Huh? Can you elaborate a bit on that, Arfa?
Hi Smitty. Lots of the LCD monitors used in airports and train stations
etc, are used in a 'portrait' fashion, and often appear to be pretty
'standard' looking types, turned on their side. You also see them being
used as menu displays, alternated with advertising material, in
restaurant windows. I guess that whatever is driving them may well be
producing a picture that's rotated by 90 deg, rather than the drive being
normal, and rotation taking place in the display. Until you came up with
this question, I'd never really considered the 'mechanics' of how it was
being done.

Arfa

Good thought Arfa, but I've always assumed that the image was flipped on
the computer before it goes to the monitor. Otherwise you would have
streching problems unless you designed your video for being flipped this
way and after all of the trouble of doing that you could have just flipped
the video.

Mike


I think you're probably right Michael.
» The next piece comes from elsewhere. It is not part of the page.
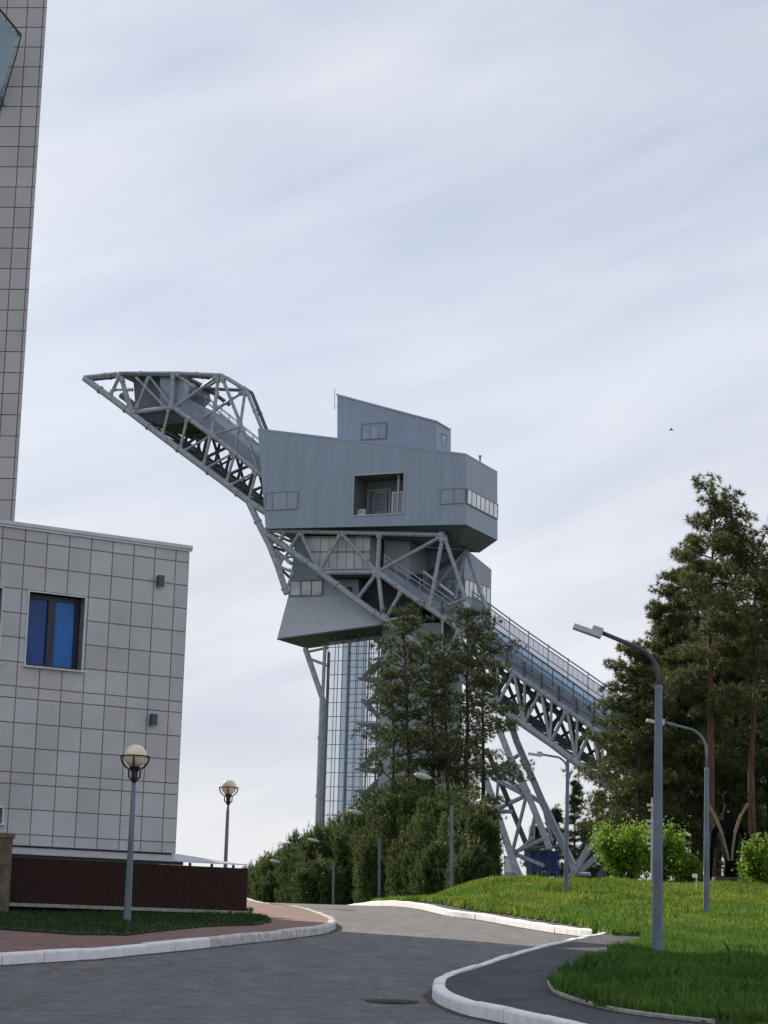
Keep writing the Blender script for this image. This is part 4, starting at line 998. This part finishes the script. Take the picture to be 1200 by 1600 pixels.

I guess, thinking about it now, that
the data for display is formatted 9:16 in production, and then rotated in
software to be output at 16:9. Turning the display through 90 deg then makes
it display at the originally created 9:16 again.

Arfa




Most modern video card drivers allow you to do this, we've got some LCD
monitors at work that are mounted on a swivel, you can run them either
horizontally, or vertically and the driver will display things
correctly, there's no flipping done in the monitor itself.